> _WHAT IS EXPECTED_: Your task is to repeat the entries underneath exactly, minus the pictures.

======== EXERCISE DATA

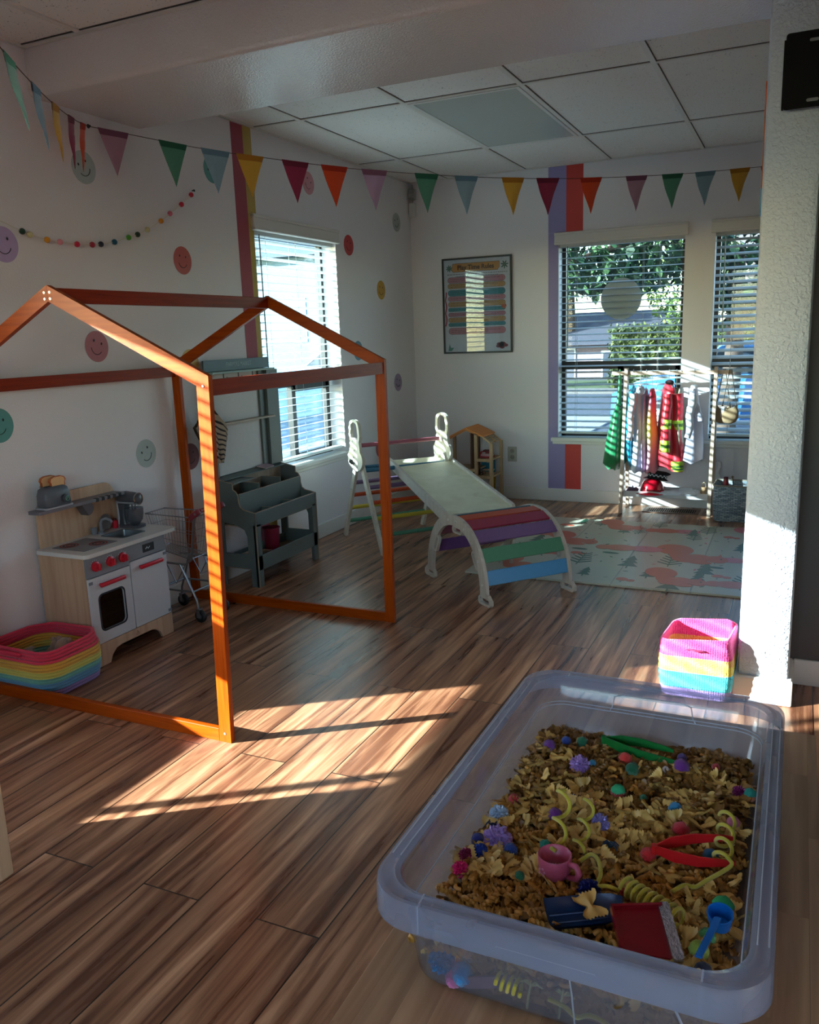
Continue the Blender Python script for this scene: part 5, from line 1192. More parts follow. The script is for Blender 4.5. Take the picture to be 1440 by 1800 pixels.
# grey woven basket
t = thing('woven_basket', 'blue grey woven seagrass basket on the floor right of the rack', 'basket', (-.335, 5.865, 0))
m = bpy.data.materials.new('seagrass_weave'); m.use_nodes = True; N, L = m.node_tree.nodes, m.node_tree.links
tc = N.new('ShaderNodeTexCoord'); br = N.new('ShaderNodeTexBrick'); sx = N.new('ShaderNodeSeparateXYZ'); cb = N.new('ShaderNodeCombineXYZ'); ad_ = N.new('ShaderNodeMath')
L.new(tc.outputs['Object'], sx.inputs[0]); L.new(sx.outputs['X'], ad_.inputs[0]); L.new(sx.outputs['Y'], ad_.inputs[1]); L.new(ad_.outputs[0], cb.inputs['X']); L.new(sx.outputs['Z'], cb.inputs['Y']); L.new(cb.outputs[0], br.inputs['Vector'])
br.inputs['Scale'].default_value = 1; br.inputs['Brick Width'].default_value = .030; br.inputs['Row Height'].default_value = .0095; br.inputs['Mortar Size'].default_value = .0016; br.inputs['Mortar Smooth'].default_value = 1
br.inputs['Color1'].default_value = lin('#c4d0d6'); br.inputs['Color2'].default_value = lin('#768896'); br.inputs['Mortar'].default_value = lin('#444c54')
L.new(br.outputs['Color'], N['Principled BSDF'].inputs['Base Color']); bp = N.new('ShaderNodeBump'); bp.invert = True; bp.inputs['Strength'].default_value = 1; bp.inputs['Distance'].default_value = .006; L.new(br.outputs['Fac'], bp.inputs['Height']); L.new(bp.outputs[0], N['Principled BSDF'].inputs['Normal']); N['Principled BSDF'].inputs['Roughness'].default_value = .8
b = MB(); rows = [[(x, y, z) for x, y in rr(-.135-g, .135+g, -.125-g, .125+g, .03, 4)] for z, g in ((.0, -.012), (.01, -.004), (.12, .002), (.235, .0), (.235, -.008), (.12, -.006), (.012, -.014))]
b.grid(rows, wrap=True); b._a(rows[0], [tuple(range(len(rows[0])))]); b._a(rows[-1], [tuple(range(len(rows[0])))]); b.build('woven_body', m, t, smooth=60)
b = MB(); b.tube([(x, y, .240) for x, y in rr(-.133, .133, -.123, .123, .03, 5)], .006, 6, closed=True); b.build('rim', M('seagrass_rim', '#8b8276', .8), t)
t = thing('red_toy_bottle', 'red plastic toy sticking up out of the grey woven basket', 'toy', (-.40, 5.84, .012))
b = MB(); b.lathe([(0, 0), (.022, 0), (.022, .20), (.018, .235), (.014, .262), (0, .268)], n=18); b.build('bottle_body', M('toybottle_red', '#8e1420', .4), t, smooth=50)
b = MB(); b.lathe([(.0145, .258), (.0145, .275), (0, .278)], n=14); b.build('bottle_cap', M('toybottle_cap', '#5e0e16', .4), t, smooth=50)
t = thing('wooden_toy_stick', 'thin beige toy stick leaning inside the grey woven basket', 'toy', (-.33, 5.86, .02))
b = MB(); b.tube([(0, 0, 0), (-.01, .0, .12), (-.03, -.01, .262)], .004, 7); b.build('stick', M('stick_beige', '#8b7458', .7), t)
b = MB(); b.sph((-.031, -.01, .266), .008, 8); b.build('knob', M('stick_knob', '#6d583e', .7), t)
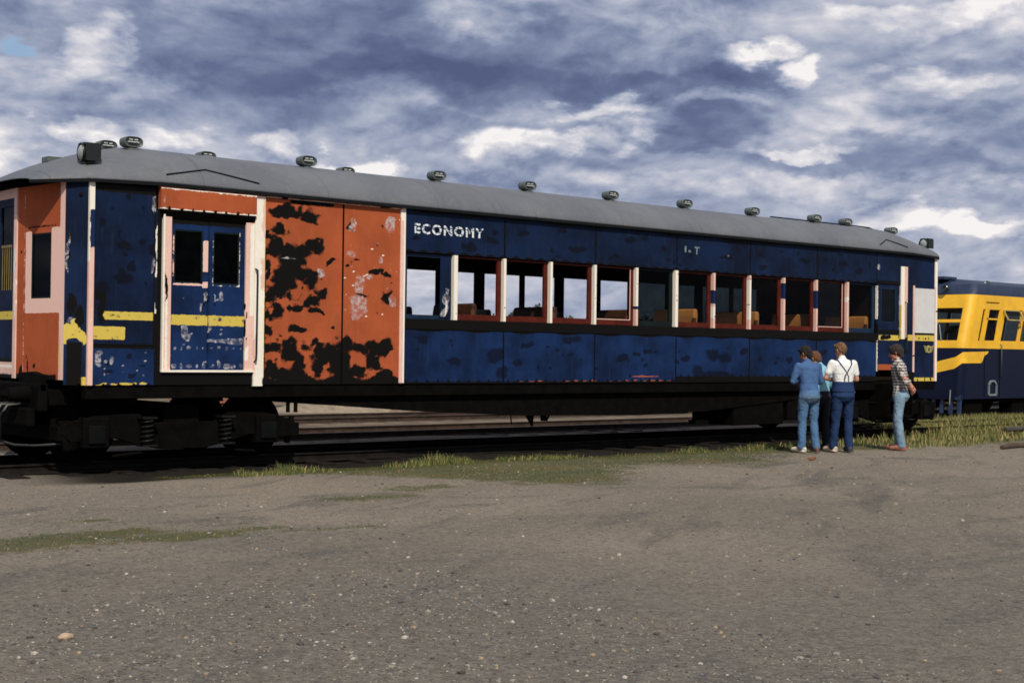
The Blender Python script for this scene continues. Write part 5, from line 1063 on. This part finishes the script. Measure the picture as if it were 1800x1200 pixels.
person((12.55, -1.30, 0), 70, dict(h=1.67, head=(-.06, .13, 1.585), look=(-.5, 1, -.6), feet=[(-.11, .0, -.02, (.10, .055, .035)), (.11, .0, .02, (.10, .055, .035))], arms=[((-.26, .05, 1.15), (-.10, .24, 1.12), (1, .2, 0), (0, -1, 0), .4), ((.24, -.02, 1.14), (.14, .18, 1.05), (-.6, .8, 0), (-1, 0, 0), .4)], bend=.05, hair=(.17, .065, .025), hair_r=1.05, skin=(.48, .22, .13), sleeve='long', shirt=cloth('light blue shirt', (.24, .50, .60)), trousers=cloth('dark charcoal trousers', (.014, .016, .024)), shirt_bottom=1.0),
       'person in a light blue shirt and dark trousers, middle of the group of three', 'three people looking at the carriage')
def braces(root, place, tr_):
    nv = M['navy_cloth']; b = MB()
    # bib of the overalls, cut low at the sides, and two straps crossing behind
    rings = []; n = 20; g = .028; rg = [(0, 0, .95, .165+g, .115+g), (0, .0, 1.0, .155+g, .104+g), (0, .01, 1.06, .146+g, .10+g), (0, .014, 1.12, .145+g, .10+g)]
    torso_rings(b, rg); remesh(place([b]), 'bib', nv, root, .0095)
    s = MB()
    for a, z1 in ((-1, 1.12), (1, 1.12)):
        s.tube([(a*-.04, -.095, z1-.03), (a*-.03, -.112, 1.20), (a*.03, -.112, 1.30), (a*.10, -.088, 1.40), (a*.125, -.02, 1.475), (a*.12, .07, 1.45), (a*.10, .16, 1.30), (a*.09, .155, 1.15)], .011, 6)
    place([s]); me = bpy.data.meshes.new('braces'); me.from_pydata(s.v, [], s.f); me.materials.append(nv); me.polygons.foreach_set('use_smooth', [True]*len(me.polygons)); o = bpy.data.objects.new('braces', me); COL.objects.link(o); o.parent = root
M['navy_cloth'] = cloth('navy bib overalls', (.014, .034, .095))
fold3 = [((-.28, .05, 1.17), (-.02, .235, 1.12), (1, .1, .0), (0, -1, .2), .35), ((.25, .02, 1.15), (.04, .25, 1.15), (-1, .1, 0), (0, -1, -.2), .35)]
person((12.20, -2.02, 0), 66, dict(h=1.80, head=(-.02, .07, 1.61), look=(-.35, 1, -.30), feet=[(-.14, .06, -.05, (.55, .45, .34)), (.10, -.02, .03, (.03, .03, .04))], arms=fold3, bend=.02, hair=(.20, .105, .045), hair_r=.98, hair_l=-.03, skin=(.58, .28, .19), sleeve='short', shirt=cloth('white T-shirt', (.80, .80, .76), .04), trousers=M['navy_cloth'], waist=1.06, extra=[braces]),
       'person in a white T-shirt and navy bib overalls with crossed straps', 'three people looking at the carriage')
person((13.46, -2.26, 0), 122, dict(h=1.78, head=(0, .085, 1.605), look=(0, 1, -.28), feet=[(-.09, -.03, -.02, (.28, .10, .06)), (.09, .03, .02, (.28, .10, .06))], knees=[(-.10, .03, .49), (.10, .05, .49)], arms=[((-.25, -.10, 1.13), (-.06, -.20, .98), (1, -.1, -.2), (0, 1, 0), .4), ((.25, -.10, 1.13), (.06, -.22, 1.0), (-1, -.1, -.2), (0, 1, 0), .4)], bend=.03, hair=(.035, .022, .014), hair_r=1.14, hair_l=-.07, skin=(.50, .20, .13), sleeve='half', shirt=checked(), trousers=cloth('light blue jeans', (.20, .30, .39), .25), shirt_bottom=.90, flare=.015, waist=1.0),
       'person in jeans and a checked shirt standing apart with hands behind the back')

================

> _TASK RESPONSE_:
Continue the Blender Python script for this scene: part 5, from line 1192. More parts follow. The script is for Blender 4.5. Take the picture to be 1440 by 1800 pixels.
# grey woven basket
t = thing('woven_basket', 'blue grey woven seagrass basket on the floor right of the rack', 'basket', (-.335, 5.865, 0))
m = bpy.data.materials.new('seagrass_weave'); m.use_nodes = True; N, L = m.node_tree.nodes, m.node_tree.links
tc = N.new('ShaderNodeTexCoord'); br = N.new('ShaderNodeTexBrick'); sx = N.new('ShaderNodeSeparateXYZ'); cb = N.new('ShaderNodeCombineXYZ'); ad_ = N.new('ShaderNodeMath')
L.new(tc.outputs['Object'], sx.inputs[0]); L.new(sx.outputs['X'], ad_.inputs[0]); L.new(sx.outputs['Y'], ad_.inputs[1]); L.new(ad_.outputs[0], cb.inputs['X']); L.new(sx.outputs['Z'], cb.inputs['Y']); L.new(cb.outputs[0], br.inputs['Vector'])
br.inputs['Scale'].default_value = 1; br.inputs['Brick Width'].default_value = .030; br.inputs['Row Height'].default_value = .0095; br.inputs['Mortar Size'].default_value = .0016; br.inputs['Mortar Smooth'].default_value = 1
br.inputs['Color1'].default_value = lin('#c4d0d6'); br.inputs['Color2'].default_value = lin('#768896'); br.inputs['Mortar'].default_value = lin('#444c54')
L.new(br.outputs['Color'], N['Principled BSDF'].inputs['Base Color']); bp = N.new('ShaderNodeBump'); bp.invert = True; bp.inputs['Strength'].default_value = 1; bp.inputs['Distance'].default_value = .006; L.new(br.outputs['Fac'], bp.inputs['Height']); L.new(bp.outputs[0], N['Principled BSDF'].inputs['Normal']); N['Principled BSDF'].inputs['Roughness'].default_value = .8
b = MB(); rows = [[(x, y, z) for x, y in rr(-.135-g, .135+g, -.125-g, .125+g, .03, 4)] for z, g in ((.0, -.012), (.01, -.004), (.12, .002), (.235, .0), (.235, -.008), (.12, -.006), (.012, -.014))]
b.grid(rows, wrap=True); b._a(rows[0], [tuple(range(len(rows[0])))]); b._a(rows[-1], [tuple(range(len(rows[0])))]); b.build('woven_body', m, t, smooth=60)
b = MB(); b.tube([(x, y, .240) for x, y in rr(-.133, .133, -.123, .123, .03, 5)], .006, 6, closed=True); b.build('rim', M('seagrass_rim', '#8b8276', .8), t)
t = thing('red_toy_bottle', 'red plastic toy sticking up out of the grey woven basket', 'toy', (-.40, 5.84, .012))
b = MB(); b.lathe([(0, 0), (.022, 0), (.022, .20), (.018, .235), (.014, .262), (0, .268)], n=18); b.build('bottle_body', M('toybottle_red', '#8e1420', .4), t, smooth=50)
b = MB(); b.lathe([(.0145, .258), (.0145, .275), (0, .278)], n=14); b.build('bottle_cap', M('toybottle_cap', '#5e0e16', .4), t, smooth=50)
t = thing('wooden_toy_stick', 'thin beige toy stick leaning inside the grey woven basket', 'toy', (-.33, 5.86, .02))
b = MB(); b.tube([(0, 0, 0), (-.01, .0, .12), (-.03, -.01, .262)], .004, 7); b.build('stick', M('stick_beige', '#8b7458', .7), t)
b = MB(); b.sph((-.031, -.01, .266), .008, 8); b.build('knob', M('stick_knob', '#6d583e', .7), t)
The Blender Python script for this scene continues. Write part 5, from line 1063 on. This part finishes the script. Measure the picture as if it were 1800x1200 pixels.
person((12.55, -1.30, 0), 70, dict(h=1.67, head=(-.06, .13, 1.585), look=(-.5, 1, -.6), feet=[(-.11, .0, -.02, (.10, .055, .035)), (.11, .0, .02, (.10, .055, .035))], arms=[((-.26, .05, 1.15), (-.10, .24, 1.12), (1, .2, 0), (0, -1, 0), .4), ((.24, -.02, 1.14), (.14, .18, 1.05), (-.6, .8, 0), (-1, 0, 0), .4)], bend=.05, hair=(.17, .065, .025), hair_r=1.05, skin=(.48, .22, .13), sleeve='long', shirt=cloth('light blue shirt', (.24, .50, .60)), trousers=cloth('dark charcoal trousers', (.014, .016, .024)), shirt_bottom=1.0),
       'person in a light blue shirt and dark trousers, middle of the group of three', 'three people looking at the carriage')
def braces(root, place, tr_):
    nv = M['navy_cloth']; b = MB()
    # bib of the overalls, cut low at the sides, and two straps crossing behind
    rings = []; n = 20; g = .028; rg = [(0, 0, .95, .165+g, .115+g), (0, .0, 1.0, .155+g, .104+g), (0, .01, 1.06, .146+g, .10+g), (0, .014, 1.12, .145+g, .10+g)]
    torso_rings(b, rg); remesh(place([b]), 'bib', nv, root, .0095)
    s = MB()
    for a, z1 in ((-1, 1.12), (1, 1.12)):
        s.tube([(a*-.04, -.095, z1-.03), (a*-.03, -.112, 1.20), (a*.03, -.112, 1.30), (a*.10, -.088, 1.40), (a*.125, -.02, 1.475), (a*.12, .07, 1.45), (a*.10, .16, 1.30), (a*.09, .155, 1.15)], .011, 6)
    place([s]); me = bpy.data.meshes.new('braces'); me.from_pydata(s.v, [], s.f); me.materials.append(nv); me.polygons.foreach_set('use_smooth', [True]*len(me.polygons)); o = bpy.data.objects.new('braces', me); COL.objects.link(o); o.parent = root
M['navy_cloth'] = cloth('navy bib overalls', (.014, .034, .095))
fold3 = [((-.28, .05, 1.17), (-.02, .235, 1.12), (1, .1, .0), (0, -1, .2), .35), ((.25, .02, 1.15), (.04, .25, 1.15), (-1, .1, 0), (0, -1, -.2), .35)]
person((12.20, -2.02, 0), 66, dict(h=1.80, head=(-.02, .07, 1.61), look=(-.35, 1, -.30), feet=[(-.14, .06, -.05, (.55, .45, .34)), (.10, -.02, .03, (.03, .03, .04))], arms=fold3, bend=.02, hair=(.20, .105, .045), hair_r=.98, hair_l=-.03, skin=(.58, .28, .19), sleeve='short', shirt=cloth('white T-shirt', (.80, .80, .76), .04), trousers=M['navy_cloth'], waist=1.06, extra=[braces]),
       'person in a white T-shirt and navy bib overalls with crossed straps', 'three people looking at the carriage')
person((13.46, -2.26, 0), 122, dict(h=1.78, head=(0, .085, 1.605), look=(0, 1, -.28), feet=[(-.09, -.03, -.02, (.28, .10, .06)), (.09, .03, .02, (.28, .10, .06))], knees=[(-.10, .03, .49), (.10, .05, .49)], arms=[((-.25, -.10, 1.13), (-.06, -.20, .98), (1, -.1, -.2), (0, 1, 0), .4), ((.25, -.10, 1.13), (.06, -.22, 1.0), (-1, -.1, -.2), (0, 1, 0), .4)], bend=.03, hair=(.035, .022, .014), hair_r=1.14, hair_l=-.07, skin=(.50, .20, .13), sleeve='half', shirt=checked(), trousers=cloth('light blue jeans', (.20, .30, .39), .25), shirt_bottom=.90, flare=.015, waist=1.0),
       'person in jeans and a checked shirt standing apart with hands behind the back')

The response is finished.